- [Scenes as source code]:
************

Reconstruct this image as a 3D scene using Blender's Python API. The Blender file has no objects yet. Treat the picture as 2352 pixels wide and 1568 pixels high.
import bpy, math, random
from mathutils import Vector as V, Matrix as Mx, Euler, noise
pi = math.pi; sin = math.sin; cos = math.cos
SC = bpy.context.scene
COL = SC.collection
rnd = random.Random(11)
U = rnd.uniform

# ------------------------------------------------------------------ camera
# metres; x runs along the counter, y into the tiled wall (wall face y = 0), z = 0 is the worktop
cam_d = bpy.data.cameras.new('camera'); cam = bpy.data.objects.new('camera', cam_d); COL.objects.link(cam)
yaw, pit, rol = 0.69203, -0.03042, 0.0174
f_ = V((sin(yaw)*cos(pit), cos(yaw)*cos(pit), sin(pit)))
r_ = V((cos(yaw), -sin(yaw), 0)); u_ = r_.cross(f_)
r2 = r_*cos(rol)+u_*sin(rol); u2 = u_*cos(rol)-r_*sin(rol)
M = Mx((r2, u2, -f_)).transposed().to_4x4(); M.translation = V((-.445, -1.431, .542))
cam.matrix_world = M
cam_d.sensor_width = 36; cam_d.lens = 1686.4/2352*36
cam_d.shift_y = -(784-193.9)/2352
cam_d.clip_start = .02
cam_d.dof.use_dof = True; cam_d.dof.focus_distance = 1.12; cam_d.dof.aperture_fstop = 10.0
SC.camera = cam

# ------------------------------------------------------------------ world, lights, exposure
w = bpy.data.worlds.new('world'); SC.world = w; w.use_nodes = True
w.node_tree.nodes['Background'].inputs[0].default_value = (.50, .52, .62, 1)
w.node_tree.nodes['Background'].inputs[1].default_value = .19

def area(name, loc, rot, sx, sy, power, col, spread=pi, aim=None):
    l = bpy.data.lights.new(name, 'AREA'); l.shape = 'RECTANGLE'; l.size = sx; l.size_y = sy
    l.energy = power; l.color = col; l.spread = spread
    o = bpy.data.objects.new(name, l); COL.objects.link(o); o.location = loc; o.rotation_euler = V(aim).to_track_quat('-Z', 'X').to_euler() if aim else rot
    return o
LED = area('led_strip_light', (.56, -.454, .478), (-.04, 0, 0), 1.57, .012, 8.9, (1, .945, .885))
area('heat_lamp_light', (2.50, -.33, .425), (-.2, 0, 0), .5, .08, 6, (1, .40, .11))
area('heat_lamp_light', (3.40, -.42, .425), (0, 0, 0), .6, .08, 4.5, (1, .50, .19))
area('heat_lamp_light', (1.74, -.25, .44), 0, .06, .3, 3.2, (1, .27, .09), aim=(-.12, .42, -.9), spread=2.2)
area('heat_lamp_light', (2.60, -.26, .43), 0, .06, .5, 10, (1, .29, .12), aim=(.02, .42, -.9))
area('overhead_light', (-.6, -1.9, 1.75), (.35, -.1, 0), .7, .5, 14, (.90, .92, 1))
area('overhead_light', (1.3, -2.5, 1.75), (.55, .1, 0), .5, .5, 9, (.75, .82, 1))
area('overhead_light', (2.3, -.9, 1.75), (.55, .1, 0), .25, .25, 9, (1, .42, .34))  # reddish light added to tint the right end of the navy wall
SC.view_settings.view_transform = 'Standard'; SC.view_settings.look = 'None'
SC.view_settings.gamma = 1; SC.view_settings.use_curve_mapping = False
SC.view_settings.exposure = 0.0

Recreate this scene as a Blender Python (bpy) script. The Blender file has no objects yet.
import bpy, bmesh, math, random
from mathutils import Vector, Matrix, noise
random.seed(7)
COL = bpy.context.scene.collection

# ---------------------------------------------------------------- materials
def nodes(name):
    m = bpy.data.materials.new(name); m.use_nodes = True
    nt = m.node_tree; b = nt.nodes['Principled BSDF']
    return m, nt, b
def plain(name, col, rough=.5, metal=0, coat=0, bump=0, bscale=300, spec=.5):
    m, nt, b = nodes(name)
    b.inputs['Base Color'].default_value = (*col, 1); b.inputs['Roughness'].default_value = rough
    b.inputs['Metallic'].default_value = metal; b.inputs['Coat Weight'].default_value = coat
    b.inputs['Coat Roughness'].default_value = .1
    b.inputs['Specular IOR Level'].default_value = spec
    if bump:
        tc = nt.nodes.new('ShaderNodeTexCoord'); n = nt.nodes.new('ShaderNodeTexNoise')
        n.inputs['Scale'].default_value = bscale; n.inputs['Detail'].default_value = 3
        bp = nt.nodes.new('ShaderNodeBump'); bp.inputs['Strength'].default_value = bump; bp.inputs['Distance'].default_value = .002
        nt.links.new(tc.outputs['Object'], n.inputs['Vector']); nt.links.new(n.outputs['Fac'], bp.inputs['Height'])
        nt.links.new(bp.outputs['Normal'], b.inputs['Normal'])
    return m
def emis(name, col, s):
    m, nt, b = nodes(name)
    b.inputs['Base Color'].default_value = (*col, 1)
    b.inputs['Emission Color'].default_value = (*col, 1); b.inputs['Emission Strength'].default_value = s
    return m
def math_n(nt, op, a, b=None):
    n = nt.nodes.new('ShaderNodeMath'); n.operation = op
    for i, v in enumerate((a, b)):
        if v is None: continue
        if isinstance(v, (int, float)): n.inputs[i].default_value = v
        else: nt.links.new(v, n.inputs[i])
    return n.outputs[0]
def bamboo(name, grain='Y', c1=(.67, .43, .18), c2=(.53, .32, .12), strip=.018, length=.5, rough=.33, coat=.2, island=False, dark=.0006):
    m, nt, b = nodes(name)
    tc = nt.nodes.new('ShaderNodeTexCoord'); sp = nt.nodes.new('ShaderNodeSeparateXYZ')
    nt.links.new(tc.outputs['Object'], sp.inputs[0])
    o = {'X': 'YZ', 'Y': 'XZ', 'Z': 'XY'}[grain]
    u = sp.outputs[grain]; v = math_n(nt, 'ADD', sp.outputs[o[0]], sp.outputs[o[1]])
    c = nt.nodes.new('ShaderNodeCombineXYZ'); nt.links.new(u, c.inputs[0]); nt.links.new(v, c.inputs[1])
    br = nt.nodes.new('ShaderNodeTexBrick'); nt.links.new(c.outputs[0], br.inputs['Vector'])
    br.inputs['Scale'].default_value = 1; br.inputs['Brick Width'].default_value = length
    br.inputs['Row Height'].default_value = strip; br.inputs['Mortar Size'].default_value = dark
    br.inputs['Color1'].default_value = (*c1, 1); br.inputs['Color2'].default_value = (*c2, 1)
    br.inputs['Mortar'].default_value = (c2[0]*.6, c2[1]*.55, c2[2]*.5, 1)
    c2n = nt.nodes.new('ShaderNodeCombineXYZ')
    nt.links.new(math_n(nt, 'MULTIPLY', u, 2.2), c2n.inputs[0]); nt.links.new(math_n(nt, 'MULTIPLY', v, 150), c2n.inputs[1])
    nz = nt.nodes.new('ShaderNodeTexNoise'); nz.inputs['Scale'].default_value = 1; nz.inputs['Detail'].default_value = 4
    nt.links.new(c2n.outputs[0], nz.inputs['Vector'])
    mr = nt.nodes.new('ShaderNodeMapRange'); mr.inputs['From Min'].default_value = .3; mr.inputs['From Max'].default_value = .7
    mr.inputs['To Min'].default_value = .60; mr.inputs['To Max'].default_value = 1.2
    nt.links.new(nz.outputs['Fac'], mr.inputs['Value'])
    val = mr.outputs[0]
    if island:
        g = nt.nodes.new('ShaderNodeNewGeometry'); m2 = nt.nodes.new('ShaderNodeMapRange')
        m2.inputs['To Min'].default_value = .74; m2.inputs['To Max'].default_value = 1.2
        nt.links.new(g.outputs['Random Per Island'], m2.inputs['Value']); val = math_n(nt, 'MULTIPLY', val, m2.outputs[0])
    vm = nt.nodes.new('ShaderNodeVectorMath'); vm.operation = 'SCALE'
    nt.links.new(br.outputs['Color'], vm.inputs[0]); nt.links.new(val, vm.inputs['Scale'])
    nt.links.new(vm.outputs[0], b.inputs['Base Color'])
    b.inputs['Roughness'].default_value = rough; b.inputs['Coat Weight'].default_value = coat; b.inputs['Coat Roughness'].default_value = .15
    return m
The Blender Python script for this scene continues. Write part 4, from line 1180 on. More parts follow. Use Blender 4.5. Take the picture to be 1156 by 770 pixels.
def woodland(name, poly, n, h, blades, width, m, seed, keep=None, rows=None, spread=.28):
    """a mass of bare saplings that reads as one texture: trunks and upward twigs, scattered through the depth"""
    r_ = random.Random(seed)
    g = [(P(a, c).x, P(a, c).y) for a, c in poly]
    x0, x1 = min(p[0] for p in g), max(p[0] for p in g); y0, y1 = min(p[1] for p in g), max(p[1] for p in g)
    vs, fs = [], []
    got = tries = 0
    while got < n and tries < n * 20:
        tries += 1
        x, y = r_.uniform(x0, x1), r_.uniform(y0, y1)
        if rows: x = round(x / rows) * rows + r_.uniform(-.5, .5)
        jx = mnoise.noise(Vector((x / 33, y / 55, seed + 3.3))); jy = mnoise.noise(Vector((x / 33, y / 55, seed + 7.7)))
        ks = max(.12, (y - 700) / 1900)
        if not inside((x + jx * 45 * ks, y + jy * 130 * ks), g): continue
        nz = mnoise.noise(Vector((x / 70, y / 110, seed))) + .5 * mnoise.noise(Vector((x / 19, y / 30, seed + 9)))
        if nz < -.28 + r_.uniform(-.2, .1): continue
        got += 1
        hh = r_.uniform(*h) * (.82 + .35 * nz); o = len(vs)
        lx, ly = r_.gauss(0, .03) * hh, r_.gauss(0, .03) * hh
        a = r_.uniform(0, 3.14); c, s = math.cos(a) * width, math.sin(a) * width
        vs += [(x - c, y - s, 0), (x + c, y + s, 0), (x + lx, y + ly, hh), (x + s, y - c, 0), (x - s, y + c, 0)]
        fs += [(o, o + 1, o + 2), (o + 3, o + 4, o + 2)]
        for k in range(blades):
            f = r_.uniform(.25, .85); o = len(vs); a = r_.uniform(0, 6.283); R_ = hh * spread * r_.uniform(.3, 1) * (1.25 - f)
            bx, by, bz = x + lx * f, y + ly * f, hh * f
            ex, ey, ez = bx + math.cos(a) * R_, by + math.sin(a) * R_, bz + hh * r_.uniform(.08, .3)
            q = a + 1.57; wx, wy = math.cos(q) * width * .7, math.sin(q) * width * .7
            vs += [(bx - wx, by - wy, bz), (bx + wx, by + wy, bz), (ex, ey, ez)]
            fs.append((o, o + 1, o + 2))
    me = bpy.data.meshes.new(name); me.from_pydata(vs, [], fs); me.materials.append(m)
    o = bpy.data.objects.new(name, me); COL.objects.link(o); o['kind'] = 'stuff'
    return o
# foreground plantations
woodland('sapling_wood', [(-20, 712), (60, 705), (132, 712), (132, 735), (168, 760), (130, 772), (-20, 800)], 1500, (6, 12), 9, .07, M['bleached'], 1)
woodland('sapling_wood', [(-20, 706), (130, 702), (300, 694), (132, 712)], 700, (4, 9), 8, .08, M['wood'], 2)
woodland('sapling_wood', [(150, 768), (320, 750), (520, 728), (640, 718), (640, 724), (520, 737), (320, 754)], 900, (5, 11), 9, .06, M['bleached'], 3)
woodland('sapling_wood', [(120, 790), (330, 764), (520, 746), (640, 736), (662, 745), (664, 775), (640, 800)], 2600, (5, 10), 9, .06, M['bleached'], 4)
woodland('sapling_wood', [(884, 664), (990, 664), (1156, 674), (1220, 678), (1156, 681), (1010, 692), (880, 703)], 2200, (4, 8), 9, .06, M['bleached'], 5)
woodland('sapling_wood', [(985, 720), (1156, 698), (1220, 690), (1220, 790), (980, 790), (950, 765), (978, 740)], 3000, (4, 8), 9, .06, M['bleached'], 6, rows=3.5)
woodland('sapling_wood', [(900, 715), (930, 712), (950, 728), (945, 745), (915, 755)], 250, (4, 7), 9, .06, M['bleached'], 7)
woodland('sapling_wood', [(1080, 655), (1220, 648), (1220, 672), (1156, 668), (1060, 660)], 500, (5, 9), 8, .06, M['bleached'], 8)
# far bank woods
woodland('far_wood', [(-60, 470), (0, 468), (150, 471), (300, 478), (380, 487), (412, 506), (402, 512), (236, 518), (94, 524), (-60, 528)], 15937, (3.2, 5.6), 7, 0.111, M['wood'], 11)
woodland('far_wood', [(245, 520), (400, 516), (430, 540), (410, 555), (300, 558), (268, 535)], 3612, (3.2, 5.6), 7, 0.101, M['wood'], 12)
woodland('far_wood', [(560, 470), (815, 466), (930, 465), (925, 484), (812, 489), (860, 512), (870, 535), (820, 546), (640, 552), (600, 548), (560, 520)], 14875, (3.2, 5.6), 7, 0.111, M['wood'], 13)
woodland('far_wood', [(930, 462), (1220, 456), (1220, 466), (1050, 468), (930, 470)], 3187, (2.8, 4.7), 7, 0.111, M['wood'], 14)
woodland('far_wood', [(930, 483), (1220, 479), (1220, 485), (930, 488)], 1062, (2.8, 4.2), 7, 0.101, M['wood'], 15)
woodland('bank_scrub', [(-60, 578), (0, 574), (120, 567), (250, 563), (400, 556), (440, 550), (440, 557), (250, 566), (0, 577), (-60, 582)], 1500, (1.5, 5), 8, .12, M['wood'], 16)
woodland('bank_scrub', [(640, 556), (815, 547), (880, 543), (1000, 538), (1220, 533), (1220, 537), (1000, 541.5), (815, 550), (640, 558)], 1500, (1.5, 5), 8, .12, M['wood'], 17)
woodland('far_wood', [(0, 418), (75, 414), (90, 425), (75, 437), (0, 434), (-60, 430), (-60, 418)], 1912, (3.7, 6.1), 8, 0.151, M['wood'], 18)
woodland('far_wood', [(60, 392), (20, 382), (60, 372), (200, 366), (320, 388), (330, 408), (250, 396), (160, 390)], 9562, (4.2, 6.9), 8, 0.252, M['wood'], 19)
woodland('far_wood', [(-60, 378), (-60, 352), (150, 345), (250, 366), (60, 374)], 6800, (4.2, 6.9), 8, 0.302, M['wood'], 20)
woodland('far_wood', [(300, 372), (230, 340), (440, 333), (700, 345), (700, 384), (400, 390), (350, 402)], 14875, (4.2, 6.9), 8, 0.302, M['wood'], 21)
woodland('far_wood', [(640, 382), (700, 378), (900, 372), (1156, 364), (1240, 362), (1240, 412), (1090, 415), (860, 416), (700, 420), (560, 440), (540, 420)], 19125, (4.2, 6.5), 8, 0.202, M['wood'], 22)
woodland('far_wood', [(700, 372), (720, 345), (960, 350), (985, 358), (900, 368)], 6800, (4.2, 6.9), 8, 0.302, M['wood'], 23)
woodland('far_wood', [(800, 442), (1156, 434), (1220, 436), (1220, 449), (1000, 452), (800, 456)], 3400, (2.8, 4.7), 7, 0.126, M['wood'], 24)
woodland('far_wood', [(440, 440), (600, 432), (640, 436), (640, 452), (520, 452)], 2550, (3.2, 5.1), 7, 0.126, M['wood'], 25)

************

- [STATED GOAL]:
Copy out every line of the material above that mentions the word "picture".

- [ANSWER FOR THE TASK]:
Reconstruct this image as a 3D scene using Blender's Python API. The Blender file has no objects yet. Treat the picture as 2352 pixels wide and 1568 pixels high.
The Blender Python script for this scene continues. Write part 4, from line 1180 on. More parts follow. Use Blender 4.5. Take the picture to be 1156 by 770 pixels.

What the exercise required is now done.